Ces interdictions à répétitions sont le symptôme du racisme anti-arabe de la partie de la société française qui a accès à la décision publique : les élu-e-s. Le « burkini » rejoint la nourriture halal, le ramadan et les mosquées, comme signes faciles à identifier et à stigmatiser car relevant de la pratique d'une religion. Mais que l'on ne s'y trompe pas, derrière cela, c'est toujours « le bruit et l'odeur ». La manipulation de l'opinion publique est flagrante et la tactique en est éprouvée. Vous prenez un fait ou un ensemble de faits qui suscitent unanimement ou presque la réprobation : ici, les attentats. Pour dissimuler l'amalgame fantasmatique entre ce fait et une partie de la population, vous prenez un élément mineur que vous montez en épingle artificiellement : ici le « burkini ». Vous laissez le corps social s'agiter quelques jours. Même des personnalités réputées de bonne volonté vont tomber dans le piège, soulagées de pouvoir pour une fois sans honte se pincer le nez. « Car, vraiment ces gens-là, n'est-ce pas, on n'en peut plus ! ». Et le tour est joué. Vous avez gagné un point sur l'échelle du racisme ambiant. On dira que j'exagère... Mais cela est contenu explicitement dans les expressions publiques autour des arrêtés d'interdiction : Ville de Nice : « il ne s'agit pas d'interdire le port de signes religieux à la plage, mais les tenues ostentatoires qui font référence à une allégeance à des mouvements terroristes qui nous font la guerre. » Si ce n'était pas tragique, cela pourrait faire rire les nageuses-sauveteuses australiennes qui en portent. Mais l'argument le plus grotesque est celui selon lequel « burkini » commence comme « burqa » et que la « burqa » est interdite. Oui. C'est vrai. Et ça commence aussi comme « burne ».
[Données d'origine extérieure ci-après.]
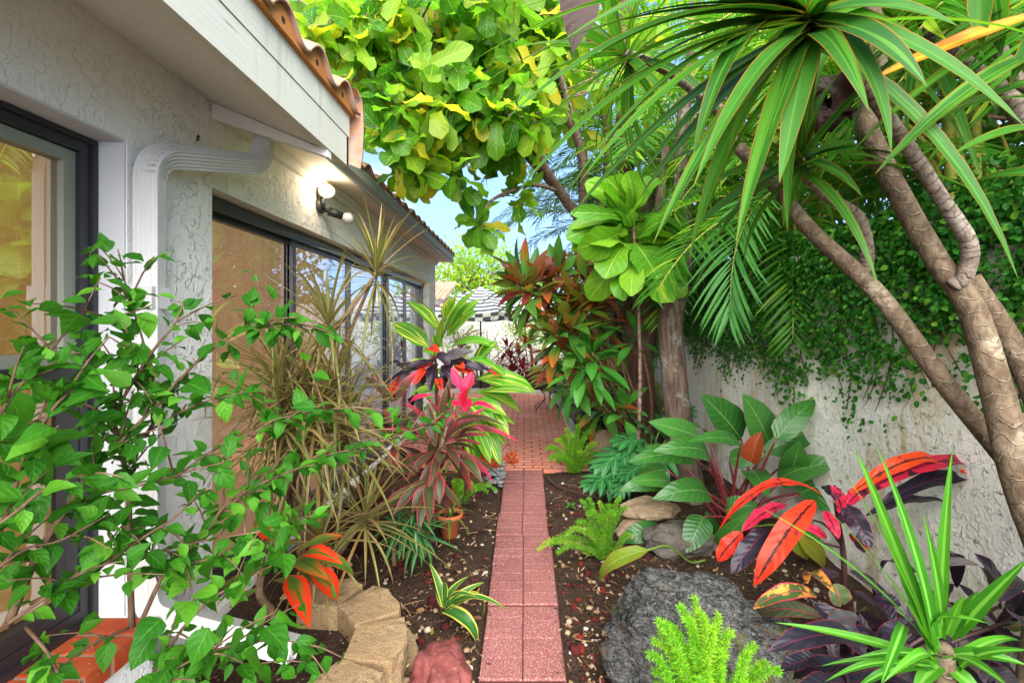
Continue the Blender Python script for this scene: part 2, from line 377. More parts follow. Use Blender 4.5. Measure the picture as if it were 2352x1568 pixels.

Charles Péguy - Notre Jeunesse  -
Tout petit petit burkini - Péguy-Pasolini #15 - Diégèse 2016
1. Il convient ici de rappeler que Péguy écrit Notre jeunesse en 1910, avant de mourir dans les premiers combats de 1914. Il a été l'un des premiers défenseurs de Dreyfus, et Notre jeunesse, pamphlet politique qui oppose la mystique à la politique  se fonde sur le souvenir des luttes pour Dreyfus. Il ne faudrait donc pas lire le texte de Péguy à la lumière des  événements qui se sont déroulés lors de la montée du fascisme et du nazisme et de l'antisémitisme des années 1930, de la shoah et de la création de l'État hébreu. Ce serait évidemment un contresens.